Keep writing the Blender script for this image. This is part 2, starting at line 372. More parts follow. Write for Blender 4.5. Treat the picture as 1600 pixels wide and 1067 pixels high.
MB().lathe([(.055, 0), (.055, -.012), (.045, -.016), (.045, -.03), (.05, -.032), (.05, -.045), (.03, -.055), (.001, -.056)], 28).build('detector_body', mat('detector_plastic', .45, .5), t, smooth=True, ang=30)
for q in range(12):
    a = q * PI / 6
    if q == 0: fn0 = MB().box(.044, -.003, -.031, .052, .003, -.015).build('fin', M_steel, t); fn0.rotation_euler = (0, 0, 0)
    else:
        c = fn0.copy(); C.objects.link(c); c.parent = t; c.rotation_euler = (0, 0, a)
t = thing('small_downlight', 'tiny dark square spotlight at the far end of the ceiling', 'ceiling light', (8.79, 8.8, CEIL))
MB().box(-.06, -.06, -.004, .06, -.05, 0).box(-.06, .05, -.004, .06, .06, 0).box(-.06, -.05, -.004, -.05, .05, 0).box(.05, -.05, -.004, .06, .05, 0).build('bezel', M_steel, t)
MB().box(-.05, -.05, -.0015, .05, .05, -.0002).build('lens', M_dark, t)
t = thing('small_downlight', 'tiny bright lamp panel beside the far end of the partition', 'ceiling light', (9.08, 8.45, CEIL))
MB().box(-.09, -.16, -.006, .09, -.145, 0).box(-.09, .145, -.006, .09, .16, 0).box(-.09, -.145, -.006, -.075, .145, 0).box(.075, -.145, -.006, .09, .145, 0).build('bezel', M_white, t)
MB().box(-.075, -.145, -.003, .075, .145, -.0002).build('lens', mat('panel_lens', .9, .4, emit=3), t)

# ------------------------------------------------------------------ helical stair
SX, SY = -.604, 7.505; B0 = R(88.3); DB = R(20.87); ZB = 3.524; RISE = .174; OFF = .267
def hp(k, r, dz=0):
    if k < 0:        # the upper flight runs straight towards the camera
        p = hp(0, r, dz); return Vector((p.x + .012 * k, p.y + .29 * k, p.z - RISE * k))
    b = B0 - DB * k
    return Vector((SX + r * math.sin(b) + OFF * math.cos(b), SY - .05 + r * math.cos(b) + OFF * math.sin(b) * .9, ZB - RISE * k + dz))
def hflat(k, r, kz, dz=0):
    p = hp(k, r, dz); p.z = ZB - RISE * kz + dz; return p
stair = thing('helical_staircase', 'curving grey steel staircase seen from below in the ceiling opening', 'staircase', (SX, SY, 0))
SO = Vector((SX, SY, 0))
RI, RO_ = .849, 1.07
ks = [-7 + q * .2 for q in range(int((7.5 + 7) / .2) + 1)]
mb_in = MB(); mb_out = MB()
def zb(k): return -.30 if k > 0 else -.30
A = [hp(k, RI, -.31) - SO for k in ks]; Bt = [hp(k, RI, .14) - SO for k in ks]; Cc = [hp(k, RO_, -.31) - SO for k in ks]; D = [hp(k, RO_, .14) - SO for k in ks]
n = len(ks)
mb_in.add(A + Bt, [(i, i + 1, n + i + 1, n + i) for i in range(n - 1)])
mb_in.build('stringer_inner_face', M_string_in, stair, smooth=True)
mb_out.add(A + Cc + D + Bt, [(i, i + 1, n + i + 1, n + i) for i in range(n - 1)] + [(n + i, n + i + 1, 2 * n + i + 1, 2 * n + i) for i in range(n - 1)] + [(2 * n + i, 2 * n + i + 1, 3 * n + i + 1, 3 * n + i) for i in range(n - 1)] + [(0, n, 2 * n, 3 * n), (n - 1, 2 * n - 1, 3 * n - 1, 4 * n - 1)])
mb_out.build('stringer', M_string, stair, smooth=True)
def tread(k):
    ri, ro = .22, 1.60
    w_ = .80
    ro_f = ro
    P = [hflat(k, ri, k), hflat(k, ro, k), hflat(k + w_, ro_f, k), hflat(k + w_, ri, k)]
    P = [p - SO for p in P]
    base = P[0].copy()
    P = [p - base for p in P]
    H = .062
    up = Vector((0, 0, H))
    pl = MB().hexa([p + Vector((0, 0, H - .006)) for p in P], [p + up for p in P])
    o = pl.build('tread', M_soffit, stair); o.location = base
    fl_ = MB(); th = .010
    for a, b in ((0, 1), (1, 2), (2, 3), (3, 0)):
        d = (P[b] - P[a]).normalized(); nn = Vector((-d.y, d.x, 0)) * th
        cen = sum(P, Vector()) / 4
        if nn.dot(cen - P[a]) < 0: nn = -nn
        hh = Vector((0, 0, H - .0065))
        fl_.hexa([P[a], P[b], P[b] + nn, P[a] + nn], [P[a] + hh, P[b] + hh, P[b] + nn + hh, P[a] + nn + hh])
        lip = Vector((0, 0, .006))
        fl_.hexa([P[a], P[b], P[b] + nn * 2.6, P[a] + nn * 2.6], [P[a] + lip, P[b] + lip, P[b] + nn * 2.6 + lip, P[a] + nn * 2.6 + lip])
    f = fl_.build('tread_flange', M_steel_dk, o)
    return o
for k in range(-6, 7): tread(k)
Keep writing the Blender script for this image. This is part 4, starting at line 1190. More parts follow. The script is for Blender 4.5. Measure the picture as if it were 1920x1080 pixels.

################

Go through the material line by line. Show each line that contains the string "writing".

Keep writing the Blender script for this image. This is part 2, starting at line 372. More parts follow. Write for Blender 4.5. Treat the picture as 1600 pixels wide and 1067 pixels high.
Keep writing the Blender script for this image. This is part 4, starting at line 1190. More parts follow. The script is for Blender 4.5. Measure the picture as if it were 1920x1080 pixels.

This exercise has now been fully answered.